Minneapolis is among the 10 safest cities for pedestrians in the country, the local newspaper announced this week. Seattle was the most safe, Detroit the least among the 25 large urban areas studied.
That’s comforting news, given that I do a lot of walking in Minneapolis and its twin city, St. Paul, where I live and work. But the news report ignored the more relevant sociology of class, race and age.
Buried in a recent U.S. Census Bureau analysis of the characteristics of people who walk or bike to work is a statistic that speaks to the subtle mind shifts that happen in middle age.
Although walking to work is most common — no surprise — among young adults with relatively low incomes, it creeps up again among people 55 and older. People like the violin maker who lives across the street from my house and walks more than a mile to work in all weather, or like his wife, a college bookstore manager who commutes a similar distance by foot or bicycle.

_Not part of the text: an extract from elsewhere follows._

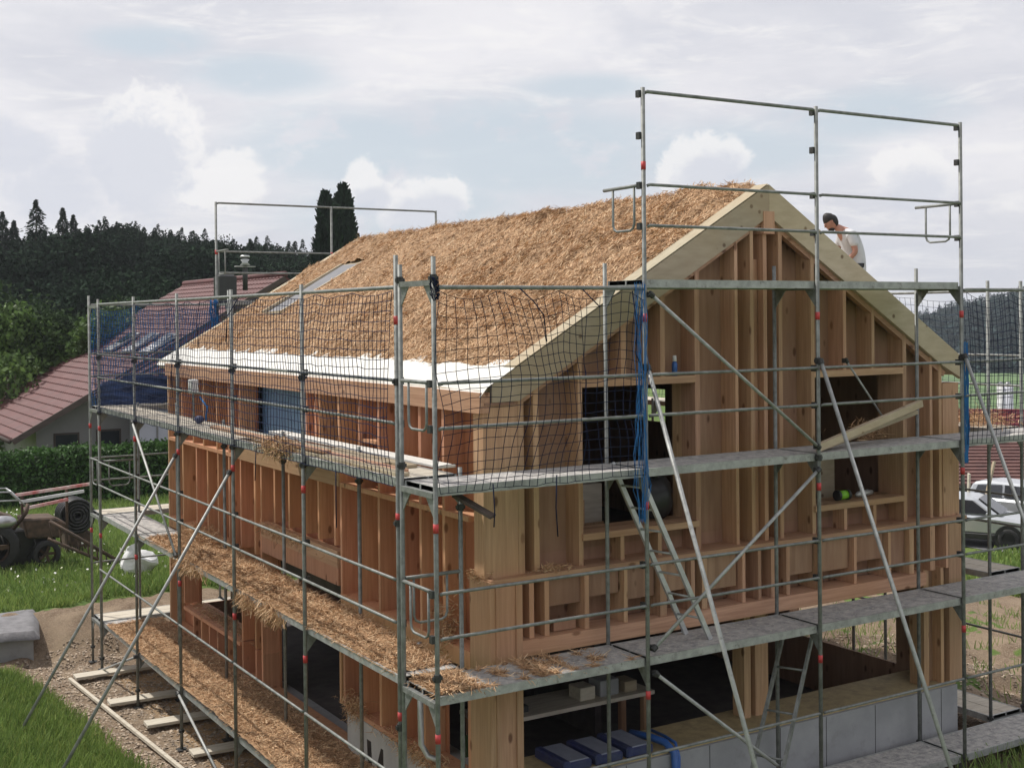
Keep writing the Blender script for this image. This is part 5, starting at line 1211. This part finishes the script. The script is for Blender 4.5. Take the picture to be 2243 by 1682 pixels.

People like me, who a year ago traded a 40-mile commute for a walkable distance to work of 1.2 miles. Now, instead of nonstop meetings by iPhone in unpredictable weather and crawling traffic, my commute entails reading sidewalk poetry, admiring the art of urban landscaping and simply getting lost in my own thoughts.
Why walk? Why bother?
A higher percentage of people walk to work in Minneapolis (and, by extension, St. Paul) than in other cold Midwestern cities like Chicago and Milwaukee, according to the Census data. Across all 50 metro areas studied, an eco-friendly commuting method — walk, bike, bus, train — is most prevalent among people who live and work in the same city.
But the uptick in “older worker” walking interests me most — because my experience correlates exactly with the statistics. Walking has become, for me, a social statement, a political action. I walk to work because our neighborhood streets are choked with cars. I walk because I polluted the air for years so I could enjoy both the city career and the small-town family.
I walk because the United States has become a fat and sedentary nation, with obesity rates more than double what they were in 1970 and an average of 2.28 vehicles per household. “We don’t have a parking problem” in St. Paul, a City Council legislative aide told me recently. “We have a walking problem.”
And so, while it would be easy for me to talk about the more balanced perspective that middle age brings — along with the resulting confidence to slow life’s pace, to find my path — in truth I’m not sure that’s why I’m walking more. I walk because “excess” has become the U.S. brand, a hedonism we export to further justify our self-centered shopping and consumption.
I walk because I’m a child of Depression-era parents who raised my siblings and me without air-conditioning, with one TV and with the discipline to turn off lights even back when electricity was “penny cheap.”
I walk because I’m a sucker for the starfish story, and walking to work is one thing I can do, one small difference I can make, for a planet that grows more damaged by the day.
It’s not easy being green
Living an eco-life is more palatable and possible in a granola-eating, rainbow-flag–waving neighborhood with bus lines close by and a grocery store, Thai restaurant and charming retro movie theater within easy walking distance.
Still, walking to work has its challenges, especially for middle-aged women. Discomfort and inconvenience top the list:
- Walking takes longer than driving, and that’s a pain on Monday morning when I have to be at the weekly staff meeting by 8:30 a.m.
- It rains in Minnesota, and, of course, it snows.
- My building has a Wudu station in the second-floor bathroom where Muslim women can wash their feet before prayer, but the closest showers for commuters who walk or cycle are at the athletics facility across campus.
- My lunch gets squished in my backpack, which also gets heavy with a laptop and a pair of work-suitable shoes inside.
- It’s harder to walk and wear a skirt or suit and heels — the expected attire for a woman professional my age. I dress more casually than I’d like because it’s easier to stuff jeans or cotton pants in my backpack than to carry dry-clean-only clothes.
- I need my car for work — at least that’s what I tell myself when I have an appointment more than a mile away. Instead, I have learned to plan outside meetings at the top of the workday, so I can drive there and back, park my car at home and then walk in. I also meet with people more often by phone.
Most important: I have a tolerant manager who has no problem with me working from home sometimes or varying my schedule. And that’s what a walk-to-work movement will require — flexibility from employers who recognize that healthy, balanced people are more calm, productive employees.
The sidewalk poetry three blocks from my house says it best: I don’t know enough about balance to tell you how to do it. / I think, though, it’s in the trying and the letting go / that the scales measuring right and wrong — quiver and stand still.
Lesson learned: “Walking the talk” is a literal action. By living my values, I may inspire someone else to do the same.